ROANOKE TIMES Copyright (c) 1996, Roanoke Times DATE: Thursday, March 7, 1996 TAG: 9603070018 SECTION: BUSINESS PAGE: B-7 EDITION: METRO DATELINE: WASHINGTON SOURCE: Associated Press
The savings and loan industry made a record $5.4 billion in profits in 1995, but regulators expressed concern Wednesday about underlying trends, including rising consumer and mortgage delinquencies.
Jonathan Fiechter, acting director of the Office of Thrift Supervision, said the nation's 1,437 thrifts reported ``lackluster'' return on average assets, an important measure of proceeds from investments.
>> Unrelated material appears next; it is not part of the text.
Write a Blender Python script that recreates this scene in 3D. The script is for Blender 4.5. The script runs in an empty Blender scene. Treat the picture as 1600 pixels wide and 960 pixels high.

In addition, delinquent mortgages and consumer loans posted a small rise from third-quarter levels.
For the three-month period ending Dec. 31, delinquent single-family mortgages were 1.27 percent of all S&L loans, up from 1.18 percent in the third quarter, while consumer loan delinquencies were 0.76 percent, up from 0.72 percent.
``While these increases are not yet serious, any time you have a rising level of delinquencies, that warrants a close monitoring,'' Fiechter said.
Savings and loans are similar to banks, except that they're restricted primarily to making home mortgages and consumer loans, not commercial loans.
Fiechter pointed to a number of positive trends in the industry, including rising capital levels and a further decline in the number of troubled S&Ls.
At year end 1995, 97 percent of the industry was well capitalized, by OTS measures, which means regulators believe the thrifts have sufficient money reserved for unexpected loan losses.